## Task requirements
Set down exactly, please, each line from the one containing "630 pixels high." through the one containing "return BVHTree.FromPolygons([W @", both lines included, and no other line.

## Material shown
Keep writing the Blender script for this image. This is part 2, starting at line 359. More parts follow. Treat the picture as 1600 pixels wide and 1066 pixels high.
---
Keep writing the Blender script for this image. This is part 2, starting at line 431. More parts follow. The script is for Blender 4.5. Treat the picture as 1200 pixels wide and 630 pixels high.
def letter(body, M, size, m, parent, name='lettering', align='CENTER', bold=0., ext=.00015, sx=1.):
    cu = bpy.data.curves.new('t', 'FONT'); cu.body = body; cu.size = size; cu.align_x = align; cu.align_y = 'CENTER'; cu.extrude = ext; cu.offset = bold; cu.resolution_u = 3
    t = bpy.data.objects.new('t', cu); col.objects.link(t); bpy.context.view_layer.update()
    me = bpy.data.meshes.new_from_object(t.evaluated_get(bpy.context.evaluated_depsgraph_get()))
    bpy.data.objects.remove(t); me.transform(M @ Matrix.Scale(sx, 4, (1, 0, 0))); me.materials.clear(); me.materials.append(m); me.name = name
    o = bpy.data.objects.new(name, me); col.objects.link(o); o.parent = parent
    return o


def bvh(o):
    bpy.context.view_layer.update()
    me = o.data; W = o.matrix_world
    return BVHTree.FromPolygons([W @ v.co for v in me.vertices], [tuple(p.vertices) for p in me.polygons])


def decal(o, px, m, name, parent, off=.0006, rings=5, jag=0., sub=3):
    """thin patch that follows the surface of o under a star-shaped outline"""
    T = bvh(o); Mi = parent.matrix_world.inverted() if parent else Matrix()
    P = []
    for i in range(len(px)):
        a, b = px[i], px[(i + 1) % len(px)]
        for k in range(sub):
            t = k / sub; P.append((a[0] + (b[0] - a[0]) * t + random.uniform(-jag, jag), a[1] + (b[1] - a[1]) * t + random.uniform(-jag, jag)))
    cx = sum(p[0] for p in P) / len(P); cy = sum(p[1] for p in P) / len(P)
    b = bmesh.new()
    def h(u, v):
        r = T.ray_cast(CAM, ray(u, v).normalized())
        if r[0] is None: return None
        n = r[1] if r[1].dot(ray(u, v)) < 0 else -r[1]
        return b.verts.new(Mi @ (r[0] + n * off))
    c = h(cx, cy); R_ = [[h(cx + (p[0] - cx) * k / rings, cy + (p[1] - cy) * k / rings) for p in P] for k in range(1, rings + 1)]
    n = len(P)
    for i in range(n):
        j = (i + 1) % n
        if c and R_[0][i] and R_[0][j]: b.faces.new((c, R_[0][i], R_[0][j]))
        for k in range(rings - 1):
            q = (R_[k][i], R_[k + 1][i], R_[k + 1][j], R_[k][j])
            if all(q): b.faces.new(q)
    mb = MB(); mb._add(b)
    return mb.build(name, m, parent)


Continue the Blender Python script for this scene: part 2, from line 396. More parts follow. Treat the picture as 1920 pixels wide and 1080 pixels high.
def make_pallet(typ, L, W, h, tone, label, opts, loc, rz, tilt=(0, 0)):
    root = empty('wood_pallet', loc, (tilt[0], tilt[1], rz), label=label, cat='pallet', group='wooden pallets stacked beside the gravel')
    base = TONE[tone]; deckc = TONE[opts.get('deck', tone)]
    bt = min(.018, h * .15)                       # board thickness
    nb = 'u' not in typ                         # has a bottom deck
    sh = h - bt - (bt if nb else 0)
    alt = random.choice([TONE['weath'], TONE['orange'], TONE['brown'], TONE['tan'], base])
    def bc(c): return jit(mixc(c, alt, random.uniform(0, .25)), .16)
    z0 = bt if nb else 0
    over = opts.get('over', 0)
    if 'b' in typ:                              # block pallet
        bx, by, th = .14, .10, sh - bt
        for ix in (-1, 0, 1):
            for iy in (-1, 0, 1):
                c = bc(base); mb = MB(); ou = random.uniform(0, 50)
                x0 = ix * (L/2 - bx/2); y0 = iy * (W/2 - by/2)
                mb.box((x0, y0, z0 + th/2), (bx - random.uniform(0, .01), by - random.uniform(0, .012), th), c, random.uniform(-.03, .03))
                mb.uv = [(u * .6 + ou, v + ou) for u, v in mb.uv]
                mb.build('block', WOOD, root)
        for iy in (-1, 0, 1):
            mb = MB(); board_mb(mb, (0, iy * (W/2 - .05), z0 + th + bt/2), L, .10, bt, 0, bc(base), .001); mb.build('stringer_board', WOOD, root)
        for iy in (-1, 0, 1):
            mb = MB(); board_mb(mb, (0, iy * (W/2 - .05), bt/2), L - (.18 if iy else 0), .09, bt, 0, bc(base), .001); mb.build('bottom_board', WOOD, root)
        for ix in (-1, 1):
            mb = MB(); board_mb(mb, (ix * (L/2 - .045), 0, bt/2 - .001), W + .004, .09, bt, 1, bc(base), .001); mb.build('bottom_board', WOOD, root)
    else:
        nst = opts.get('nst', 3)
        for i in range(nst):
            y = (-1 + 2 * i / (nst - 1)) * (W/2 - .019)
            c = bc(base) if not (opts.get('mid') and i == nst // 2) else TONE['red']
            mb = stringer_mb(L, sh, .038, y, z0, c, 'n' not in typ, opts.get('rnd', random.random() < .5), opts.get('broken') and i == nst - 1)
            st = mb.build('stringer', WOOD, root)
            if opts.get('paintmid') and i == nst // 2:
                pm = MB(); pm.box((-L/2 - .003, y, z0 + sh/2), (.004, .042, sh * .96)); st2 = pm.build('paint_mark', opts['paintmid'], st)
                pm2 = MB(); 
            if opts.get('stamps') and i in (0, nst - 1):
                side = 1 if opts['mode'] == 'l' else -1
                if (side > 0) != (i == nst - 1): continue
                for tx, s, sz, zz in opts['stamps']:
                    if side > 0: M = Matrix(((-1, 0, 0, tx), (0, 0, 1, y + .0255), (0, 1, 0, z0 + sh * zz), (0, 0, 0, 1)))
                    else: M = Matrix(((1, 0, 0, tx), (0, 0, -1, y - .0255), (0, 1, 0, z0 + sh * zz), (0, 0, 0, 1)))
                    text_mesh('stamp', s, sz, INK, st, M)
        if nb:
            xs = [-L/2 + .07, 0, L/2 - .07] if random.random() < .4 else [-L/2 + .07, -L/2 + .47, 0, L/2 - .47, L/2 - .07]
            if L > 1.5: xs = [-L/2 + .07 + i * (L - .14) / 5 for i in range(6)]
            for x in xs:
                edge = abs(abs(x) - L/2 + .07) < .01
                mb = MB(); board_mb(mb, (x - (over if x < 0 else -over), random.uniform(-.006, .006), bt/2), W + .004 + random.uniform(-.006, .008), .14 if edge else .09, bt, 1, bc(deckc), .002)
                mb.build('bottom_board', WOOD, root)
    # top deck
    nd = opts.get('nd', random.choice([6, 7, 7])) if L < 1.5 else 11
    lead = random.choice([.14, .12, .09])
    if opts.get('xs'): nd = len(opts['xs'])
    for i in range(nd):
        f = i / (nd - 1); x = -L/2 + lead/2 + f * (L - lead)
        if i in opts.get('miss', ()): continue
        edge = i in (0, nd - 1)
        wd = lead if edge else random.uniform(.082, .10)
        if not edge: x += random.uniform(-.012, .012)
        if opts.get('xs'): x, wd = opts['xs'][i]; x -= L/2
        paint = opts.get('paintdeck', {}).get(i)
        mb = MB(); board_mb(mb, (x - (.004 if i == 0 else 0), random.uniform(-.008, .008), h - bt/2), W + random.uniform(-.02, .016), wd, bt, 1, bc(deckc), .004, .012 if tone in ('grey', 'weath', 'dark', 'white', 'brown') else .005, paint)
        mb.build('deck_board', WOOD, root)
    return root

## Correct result
Keep writing the Blender script for this image. This is part 2, starting at line 431. More parts follow. The script is for Blender 4.5. Treat the picture as 1200 pixels wide and 630 pixels high.
def letter(body, M, size, m, parent, name='lettering', align='CENTER', bold=0., ext=.00015, sx=1.):
    cu = bpy.data.curves.new('t', 'FONT'); cu.body = body; cu.size = size; cu.align_x = align; cu.align_y = 'CENTER'; cu.extrude = ext; cu.offset = bold; cu.resolution_u = 3
    t = bpy.data.objects.new('t', cu); col.objects.link(t); bpy.context.view_layer.update()
    me = bpy.data.meshes.new_from_object(t.evaluated_get(bpy.context.evaluated_depsgraph_get()))
    bpy.data.objects.remove(t); me.transform(M @ Matrix.Scale(sx, 4, (1, 0, 0))); me.materials.clear(); me.materials.append(m); me.name = name
    o = bpy.data.objects.new(name, me); col.objects.link(o); o.parent = parent
    return o


def bvh(o):
    bpy.context.view_layer.update()
    me = o.data; W = o.matrix_world
    return BVHTree.FromPolygons([W @ v.co for v in me.vertices], [tuple(p.vertices) for p in me.polygons])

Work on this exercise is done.